## Task goal
Transcribe each line exactly.

=== Information shown ===

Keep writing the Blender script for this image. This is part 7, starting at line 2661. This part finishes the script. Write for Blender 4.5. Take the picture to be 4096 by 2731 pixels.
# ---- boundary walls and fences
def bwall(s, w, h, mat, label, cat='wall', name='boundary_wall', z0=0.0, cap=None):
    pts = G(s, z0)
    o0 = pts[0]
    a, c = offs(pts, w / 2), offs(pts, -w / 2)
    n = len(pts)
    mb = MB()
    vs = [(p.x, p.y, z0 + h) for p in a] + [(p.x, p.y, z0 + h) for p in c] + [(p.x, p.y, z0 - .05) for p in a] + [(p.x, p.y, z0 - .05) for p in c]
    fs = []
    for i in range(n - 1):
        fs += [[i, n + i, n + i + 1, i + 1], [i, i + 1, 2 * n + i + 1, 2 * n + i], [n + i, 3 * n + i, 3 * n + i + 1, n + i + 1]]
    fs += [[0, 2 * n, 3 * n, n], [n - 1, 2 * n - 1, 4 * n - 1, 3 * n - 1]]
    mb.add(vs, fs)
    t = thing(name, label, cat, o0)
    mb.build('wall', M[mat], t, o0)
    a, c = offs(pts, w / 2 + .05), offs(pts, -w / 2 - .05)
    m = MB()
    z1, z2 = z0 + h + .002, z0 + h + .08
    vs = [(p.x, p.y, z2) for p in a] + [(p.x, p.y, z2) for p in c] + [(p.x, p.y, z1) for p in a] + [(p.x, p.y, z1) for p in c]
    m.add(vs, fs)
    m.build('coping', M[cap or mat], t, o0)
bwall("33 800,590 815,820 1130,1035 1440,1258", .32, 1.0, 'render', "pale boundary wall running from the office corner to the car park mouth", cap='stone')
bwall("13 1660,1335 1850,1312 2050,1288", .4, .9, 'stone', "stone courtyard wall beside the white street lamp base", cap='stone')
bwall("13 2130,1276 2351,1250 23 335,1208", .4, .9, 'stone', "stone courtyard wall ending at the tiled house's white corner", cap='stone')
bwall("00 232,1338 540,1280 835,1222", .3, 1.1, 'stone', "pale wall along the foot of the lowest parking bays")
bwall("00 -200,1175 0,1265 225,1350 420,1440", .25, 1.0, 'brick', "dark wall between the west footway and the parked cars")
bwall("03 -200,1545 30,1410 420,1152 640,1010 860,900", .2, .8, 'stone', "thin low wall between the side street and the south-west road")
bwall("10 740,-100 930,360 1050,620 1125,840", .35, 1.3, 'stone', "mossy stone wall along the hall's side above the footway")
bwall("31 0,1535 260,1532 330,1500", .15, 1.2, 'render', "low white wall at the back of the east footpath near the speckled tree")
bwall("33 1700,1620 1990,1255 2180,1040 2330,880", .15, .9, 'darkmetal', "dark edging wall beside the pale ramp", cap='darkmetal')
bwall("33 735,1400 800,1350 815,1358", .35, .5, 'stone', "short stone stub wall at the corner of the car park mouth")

===

## Output for this exercise
Keep writing the Blender script for this image. This is part 7, starting at line 2661. This part finishes the script. Write for Blender 4.5. Take the picture to be 4096 by 2731 pixels.
# ---- boundary walls and fences
def bwall(s, w, h, mat, label, cat='wall', name='boundary_wall', z0=0.0, cap=None):
    pts = G(s, z0)
    o0 = pts[0]
    a, c = offs(pts, w / 2), offs(pts, -w / 2)
    n = len(pts)
    mb = MB()
    vs = [(p.x, p.y, z0 + h) for p in a] + [(p.x, p.y, z0 + h) for p in c] + [(p.x, p.y, z0 - .05) for p in a] + [(p.x, p.y, z0 - .05) for p in c]
    fs = []
    for i in range(n - 1):
        fs += [[i, n + i, n + i + 1, i + 1], [i, i + 1, 2 * n + i + 1, 2 * n + i], [n + i, 3 * n + i, 3 * n + i + 1, n + i + 1]]
    fs += [[0, 2 * n, 3 * n, n], [n - 1, 2 * n - 1, 4 * n - 1, 3 * n - 1]]
    mb.add(vs, fs)
    t = thing(name, label, cat, o0)
    mb.build('wall', M[mat], t, o0)
    a, c = offs(pts, w / 2 + .05), offs(pts, -w / 2 - .05)
    m = MB()
    z1, z2 = z0 + h + .002, z0 + h + .08
    vs = [(p.x, p.y, z2) for p in a] + [(p.x, p.y, z2) for p in c] + [(p.x, p.y, z1) for p in a] + [(p.x, p.y, z1) for p in c]
    m.add(vs, fs)
    m.build('coping', M[cap or mat], t, o0)
bwall("33 800,590 815,820 1130,1035 1440,1258", .32, 1.0, 'render', "pale boundary wall running from the office corner to the car park mouth", cap='stone')
bwall("13 1660,1335 1850,1312 2050,1288", .4, .9, 'stone', "stone courtyard wall beside the white street lamp base", cap='stone')
bwall("13 2130,1276 2351,1250 23 335,1208", .4, .9, 'stone', "stone courtyard wall ending at the tiled house's white corner", cap='stone')
bwall("00 232,1338 540,1280 835,1222", .3, 1.1, 'stone', "pale wall along the foot of the lowest parking bays")
bwall("00 -200,1175 0,1265 225,1350 420,1440", .25, 1.0, 'brick', "dark wall between the west footway and the parked cars")
bwall("03 -200,1545 30,1410 420,1152 640,1010 860,900", .2, .8, 'stone', "thin low wall between the side street and the south-west road")
bwall("10 740,-100 930,360 1050,620 1125,840", .35, 1.3, 'stone', "mossy stone wall along the hall's side above the footway")
bwall("31 0,1535 260,1532 330,1500", .15, 1.2, 'render', "low white wall at the back of the east footpath near the speckled tree")
bwall("33 1700,1620 1990,1255 2180,1040 2330,880", .15, .9, 'darkmetal', "dark edging wall beside the pale ramp", cap='darkmetal')
bwall("33 735,1400 800,1350 815,1358", .35, .5, 'stone', "short stone stub wall at the corner of the car park mouth")